Piątek, pusty park po zmroku, studentka wraca samotnie. Nagle w jej kierunku podbiega mężczyzna w kapturze. Napastnik ma nóż. Chwyta brutalnie ofiarę i przewraca. Zabiera dziewczynie torebkę, po czym szybko ucieka.
To nagranie z monitoringu sali sportowej przy ul. Taborowej w Poznaniu. Z obiektu korzysta Akademia Judo i to na fanpage akademii ukazało się wideo. "Niedawno założyliśmy monitoring przed klubem i na parkingu. To, co zobaczyliśmy w sobotę rano, zatrwożyło nas. Brak słów..." - napisali autorzy postu.
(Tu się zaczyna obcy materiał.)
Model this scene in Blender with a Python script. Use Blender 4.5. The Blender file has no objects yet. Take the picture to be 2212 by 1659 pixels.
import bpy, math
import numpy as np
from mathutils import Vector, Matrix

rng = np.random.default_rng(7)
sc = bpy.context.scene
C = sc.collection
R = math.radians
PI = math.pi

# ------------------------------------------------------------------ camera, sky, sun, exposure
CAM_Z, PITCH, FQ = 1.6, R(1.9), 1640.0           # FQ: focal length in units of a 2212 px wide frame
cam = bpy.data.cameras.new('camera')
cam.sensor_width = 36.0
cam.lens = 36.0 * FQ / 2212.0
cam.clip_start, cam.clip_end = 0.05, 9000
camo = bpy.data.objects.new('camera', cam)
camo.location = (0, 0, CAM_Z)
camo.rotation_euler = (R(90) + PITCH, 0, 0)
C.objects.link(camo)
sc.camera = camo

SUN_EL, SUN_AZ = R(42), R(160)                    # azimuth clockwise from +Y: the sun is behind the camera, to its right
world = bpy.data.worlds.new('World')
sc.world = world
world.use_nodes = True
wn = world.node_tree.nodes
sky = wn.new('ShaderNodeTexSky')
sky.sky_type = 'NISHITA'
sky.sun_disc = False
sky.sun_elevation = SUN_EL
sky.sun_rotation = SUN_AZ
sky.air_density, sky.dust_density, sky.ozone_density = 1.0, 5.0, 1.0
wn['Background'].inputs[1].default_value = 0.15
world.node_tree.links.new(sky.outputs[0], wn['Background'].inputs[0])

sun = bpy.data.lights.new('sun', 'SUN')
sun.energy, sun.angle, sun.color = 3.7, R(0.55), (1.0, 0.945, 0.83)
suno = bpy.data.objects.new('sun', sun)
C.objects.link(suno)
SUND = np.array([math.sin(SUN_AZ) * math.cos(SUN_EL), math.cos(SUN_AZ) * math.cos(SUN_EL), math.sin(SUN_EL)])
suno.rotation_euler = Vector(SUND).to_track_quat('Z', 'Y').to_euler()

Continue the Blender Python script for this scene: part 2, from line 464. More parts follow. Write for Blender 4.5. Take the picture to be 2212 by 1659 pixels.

Ujawnienie nagrania miało pomóc w ustaleniu tożsamości sprawcy. Poznańskie media szybko jednak podały informację, że policja nie odnotowała napadu we wspomnianym miejscu.
Mimo tego film miał blisko 10 tys. odsłon i ponad 100 razy był udostępniany.
Wczoraj ujawniono, że udokumentowana przez kamery sytuacja została... wyreżyserowana. Akademia tłumaczy „powody”.
„Film jest elementem kampanii społecznej mającej na celu zwrócenie uwagi na bezpieczeństwo studentów w Poznaniu. Kilkadziesiąt dni wcześniej nasza znajoma w tej samej okolicy miała nieprzyjemność spotkać mężczyznę, który w pewnym momencie zaczął ją gonić – pisze na swoim fanpage.
- Ponadto ileż takich prawdziwych filmów oglądamy w mediach na co dzień. Całego świata nie zbawimy, ale chcemy pomóc chociaż części. Dzięki Urzędowi Miasta Poznania chcemy rozpocząć bezpłatne zajęcia z samoobrony dla studentów.
Internauci nie przyjęli ze zrozumieniem kampanii. „Słabe, żałosne, płytkie”. Niewielu komentujących przyznaje, że to dobry sposób na szerzenie świadomości społecznej. Co sądzicie o sprawie?